Two-storey pitched block: The front courtyard elevation is four bays wide. The ground floor has recessed elliptical-headed bays with square-headed windows within each bay; the first floor also has square-headed windows. The side elevations are obscured by adjacent buildings. The plain rendered rear elevation has a square-headed painted timber door at ground-floor right and four square-headed louvred timber openings to the first floor. External walls are painted render. The roof is pitched with natural slate. Rainwater goods are cast-iron.
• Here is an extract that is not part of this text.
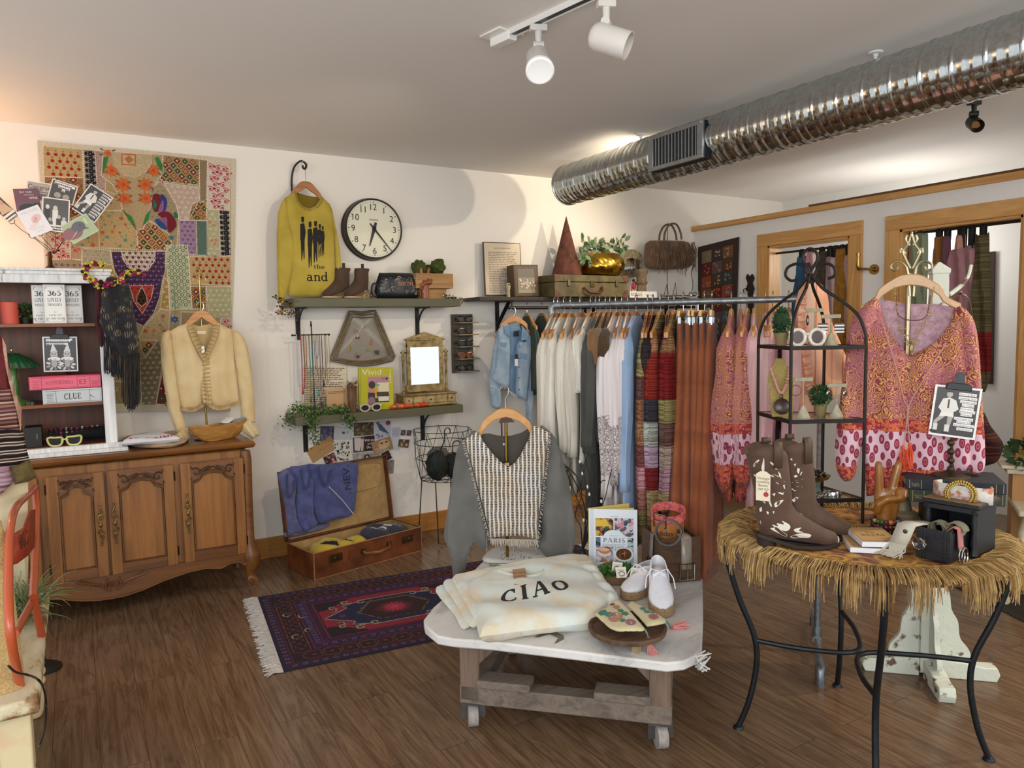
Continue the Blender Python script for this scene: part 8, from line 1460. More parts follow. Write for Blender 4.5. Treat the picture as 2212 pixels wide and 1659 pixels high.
m=MB();puff(m,[(fz(x,y,TZ).x,fz(x,y,TZ).y)for x,y in cx5(bez2([(430,410),(470,340),(600,300),(760,310),(860,370),(840,400),(650,420)],4,True))],zfr(TZ+.012),.012,.03,.014,folds(40,.003,30));bv2=bvh(m);o2=m.thing('folded_blouse','folded white blouse with dark dotted embroidery behind the mint pile','shirt',CLOTH('dedbd4'));q=random.Random(5)
Ps=[[(x+4*cos(k_*1.05),y+2*sin(k_*1.05))for k_ in range(6)]for x,y in[(q.uniform(540,780),q.uniform(320,385))for _ in range(60)]];drape_print(Ps,bv2,lambda x,y:fz(*cx5([(x,y)])[0],TZ+.02),(0,0,-1),name='dotted_embroidery',mat=C('5a5450'),parent=o2,cut=1)
# picture book
b0,b1=fz(1273,1219,TZ),fz(1377,1223,TZ);bu=(b1-b0).normalized();w_=(b1-b0).length;h=fp(1274,1099,b0,V((bu.y,-bu.x,0))).z-TZ;bf2=Fr((b0+b1)/2+V((0,0,h/2)),bu,(0,0,1));t=T('picture_book','white cookbook with food photos standing half open on the cart','book',(b0+b1)/2);p=Print(bf2);p.slab(w_,h,.004,'dfe4ea');X=lambda a:(a-.5)*w_;Y=lambda b:(.5-b)*h
p.rect(X(.02),Y(1),X(.1),Y(0),'cdd4dc');p.dashes(X(.45),Y(.135),X(.62),Y(.11),1,'9aa2a8');p.rect(X(.14),Y(.95),X(.92),Y(.15),'e9edf1')
for(a0,b0_,a1,b1_),bg,cols,n,sd in(((.14,.16,.51,.48),'4a4240',['c8a23c','2f5a4a','1f2a2c','b0643c','d8b04a'],40,1),((.53,.15,.92,.48),'b8cfdc',['d8b8c0','3a4a4c','c88a94','6a5458'],46,2),((.14,.66,.51,.95),'b8b4b8',['c86a4a','8a5a40','d8d4d6','6a7890'],20,3),((.53,.66,.92,.95),'aab0b4',['8a929a','c8ccd0'],14,4),((.8,.5,.92,.66),'8a9a9a',['3a5048','b8c4c8'],14,5),((.14,.5,.24,.66),'3a5468',['5a7484','20384a'],14,6)):p.rect(X(a0),Y(b1_),X(a1),Y(b0_),bg);k0=p.k;p.blobs(X(a0),Y(b1_),X(a1),Y(b0_),cols,n,.013,sd);p.k=k0+6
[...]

Single-storey pitched block to the right: The front courtyard elevation has an assortment of square-headed openings and an elliptical-headed coach arch to the left. The rear elevation is rubble and snecked stone. Window openings appear to be blocked, though this elevation is partially obscured by foliage. The roof is pitched with natural slate. Rainwater goods are cast-iron.
SETTING
The demesne is located to the south-east of Cookstown. The entrance is off Mountjoy Road to the north, via a long circular drive that sweeps around the west of the walled garden and enters the courtyard from the south through the archway in the central turreted block, which was the original main entrance to the courtyard. A more recent cut-off from the entrance drive, near the new house, leads directly to a large forecourt created to the north of the courtyard, accessed through a small arched gateway in the north range. There is also a grander entrance to the demesne off Castlefarm Road to the west, linking to the circular drive, which must originally have been the main approach to the estate but is now kept locked. The demesne is well-wooded and some of the original landscape features survive.